>> START Data

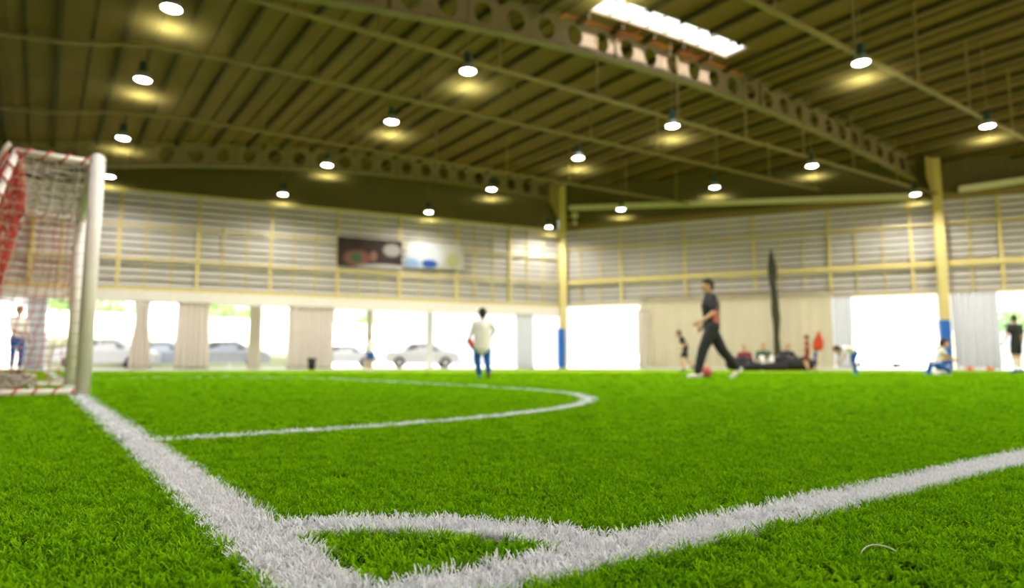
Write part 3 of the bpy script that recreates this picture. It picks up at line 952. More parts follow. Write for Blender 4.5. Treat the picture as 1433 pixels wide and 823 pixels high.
netpart(net_panel(lambda s_, t_: G(GW * s_, TD * t_, GH), 30, 6, mesh_r, .08, 2), 'cord_grey')
def sidep(a0):
    def f(s_, t_):
        z = (GH - .02) * (1 - t_) + .03 * t_
        b = TD + (BD - TD) * t_
        return G(a0, b * s_, z)
    return f
netpart(net_panel(sidep(0), 4, 20, mesh_r * .6, .05, 3), 'cord_grey')
netpart(net_panel(sidep(GW), 9, 22, mesh_r, .05, 4), 'cord_red')
# heavy gathered folds of spare netting along the sloping rail
for k_ in range(9):
    bm = new(); rs = random.Random(50 + k_); a0 = .05 + .10 * k_
    pts_ = []
    for i in range(26):
        t_ = i / 25
        pts_.append(G(a0 + .05 * math.sin(6 * t_ + k_), TD + (BD - TD) * t_ + .05 + .03 * math.sin(9 * t_ + 2 * k_) + .1 * math.sin(PI * t_), GH * (1 - t_) + .05) + Vector((rs.uniform(-1, 1), rs.uniform(-1, 1), 0)) * .012)
    tube(bm, pts_, [.016 + .010 * rs.random() for _ in pts_], 6)
    obj('net_fold', bm, M['cord_red' if k_ % 3 else 'cord_grey'], goal, True)
# loose pile of netting on the ground behind
bm = new(); rs = random.Random(9)
for k_ in range(34):
    c = G(.25 + rs.uniform(0, .9), BD - .25 + rs.uniform(-.35, .2), .05)
    a = rs.uniform(0, 6); rr_ = rs.uniform(.08, .2)
    tube(bm, [c + Vector((rr_ * math.cos(a + q), rr_ * .8 * math.sin(a + q), .06 * (1 + math.sin(2 * q + k_)))) for q in [i * .7 for i in range(9)]], .011, 5)
obj('net_pile', bm, M['cord_grey'], goal, True)['kind'] = 'stuff'

# ------------------------------------------------------------------ people
def cap(bm, p0, p1, a0, a1, lat=None, seg=12):
    """tapered limb with rounded ends; a = (half width sideways, half depth) or radius"""
    p0 = Vector(p0); p1 = Vector(p1)
    if not isinstance(a0, tuple): a0 = (a0, a0)
    if not isinstance(a1, tuple): a1 = (a1, a1)
    d = p1 - p0
    if d.length < 1e-5: d = Vector((0, 0, 1e-4))
    dn = d.normalized(); lat = Vector(lat or (0, 1, 0))
    lt = lat - dn * lat.dot(dn)
    if lt.length < .1: lt = Vector((1, 0, 0)) - dn * dn.x
    lt.normalize(); dp = dn.cross(lt)
    rings = []
    def ring(c, a): rings.append([bm.verts.new(c + lt * (a[0] * math.cos(t)) + dp * (a[1] * math.sin(t))) for t in [2 * PI * k / seg for k in range(seg)]])
    m0, m1 = min(a0), min(a1)
    for q in (75, 40): ring(p0 - dn * m0 * math.sin(R(q)), (a0[0] * math.cos(R(q)), a0[1] * math.cos(R(q))))
    ring(p0, a0); ring(p1, a1)
    for q in (40, 75): ring(p1 + dn * m1 * math.sin(R(q)), (a1[0] * math.cos(R(q)), a1[1] * math.cos(R(q))))
    for a, b in zip(rings, rings[1:]):
        for k in range(seg): bm.faces.new((a[k], a[(k + 1) % seg], b[(k + 1) % seg], b[k]))
    bm.faces.new(rings[0][::-1]); bm.faces.new(rings[-1])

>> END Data

What this task involves
Leave the pictures out and copy the rest of the data exactly.

Solution
Write part 3 of the bpy script that recreates this picture. It picks up at line 952. More parts follow. Write for Blender 4.5. Treat the picture as 1433 pixels wide and 823 pixels high.
netpart(net_panel(lambda s_, t_: G(GW * s_, TD * t_, GH), 30, 6, mesh_r, .08, 2), 'cord_grey')
def sidep(a0):
    def f(s_, t_):
        z = (GH - .02) * (1 - t_) + .03 * t_
        b = TD + (BD - TD) * t_
        return G(a0, b * s_, z)
    return f
netpart(net_panel(sidep(0), 4, 20, mesh_r * .6, .05, 3), 'cord_grey')
netpart(net_panel(sidep(GW), 9, 22, mesh_r, .05, 4), 'cord_red')
# heavy gathered folds of spare netting along the sloping rail
for k_ in range(9):
    bm = new(); rs = random.Random(50 + k_); a0 = .05 + .10 * k_
    pts_ = []
    for i in range(26):
        t_ = i / 25
        pts_.append(G(a0 + .05 * math.sin(6 * t_ + k_), TD + (BD - TD) * t_ + .05 + .03 * math.sin(9 * t_ + 2 * k_) + .1 * math.sin(PI * t_), GH * (1 - t_) + .05) + Vector((rs.uniform(-1, 1), rs.uniform(-1, 1), 0)) * .012)
    tube(bm, pts_, [.016 + .010 * rs.random() for _ in pts_], 6)
    obj('net_fold', bm, M['cord_red' if k_ % 3 else 'cord_grey'], goal, True)
# loose pile of netting on the ground behind
bm = new(); rs = random.Random(9)
for k_ in range(34):
    c = G(.25 + rs.uniform(0, .9), BD - .25 + rs.uniform(-.35, .2), .05)
    a = rs.uniform(0, 6); rr_ = rs.uniform(.08, .2)
    tube(bm, [c + Vector((rr_ * math.cos(a + q), rr_ * .8 * math.sin(a + q), .06 * (1 + math.sin(2 * q + k_)))) for q in [i * .7 for i in range(9)]], .011, 5)
obj('net_pile', bm, M['cord_grey'], goal, True)['kind'] = 'stuff'

# ------------------------------------------------------------------ people
def cap(bm, p0, p1, a0, a1, lat=None, seg=12):
    """tapered limb with rounded ends; a = (half width sideways, half depth) or radius"""
    p0 = Vector(p0); p1 = Vector(p1)
    if not isinstance(a0, tuple): a0 = (a0, a0)
    if not isinstance(a1, tuple): a1 = (a1, a1)
    d = p1 - p0
    if d.length < 1e-5: d = Vector((0, 0, 1e-4))
    dn = d.normalized(); lat = Vector(lat or (0, 1, 0))
    lt = lat - dn * lat.dot(dn)
    if lt.length < .1: lt = Vector((1, 0, 0)) - dn * dn.x
    lt.normalize(); dp = dn.cross(lt)
    rings = []
    def ring(c, a): rings.append([bm.verts.new(c + lt * (a[0] * math.cos(t)) + dp * (a[1] * math.sin(t))) for t in [2 * PI * k / seg for k in range(seg)]])
    m0, m1 = min(a0), min(a1)
    for q in (75, 40): ring(p0 - dn * m0 * math.sin(R(q)), (a0[0] * math.cos(R(q)), a0[1] * math.cos(R(q))))
    ring(p0, a0); ring(p1, a1)
    for q in (40, 75): ring(p1 + dn * m1 * math.sin(R(q)), (a1[0] * math.cos(R(q)), a1[1] * math.cos(R(q))))
    for a, b in zip(rings, rings[1:]):
        for k in range(seg): bm.faces.new((a[k], a[(k + 1) % seg], b[(k + 1) % seg], b[k]))
    bm.faces.new(rings[0][::-1]); bm.faces.new(rings[-1])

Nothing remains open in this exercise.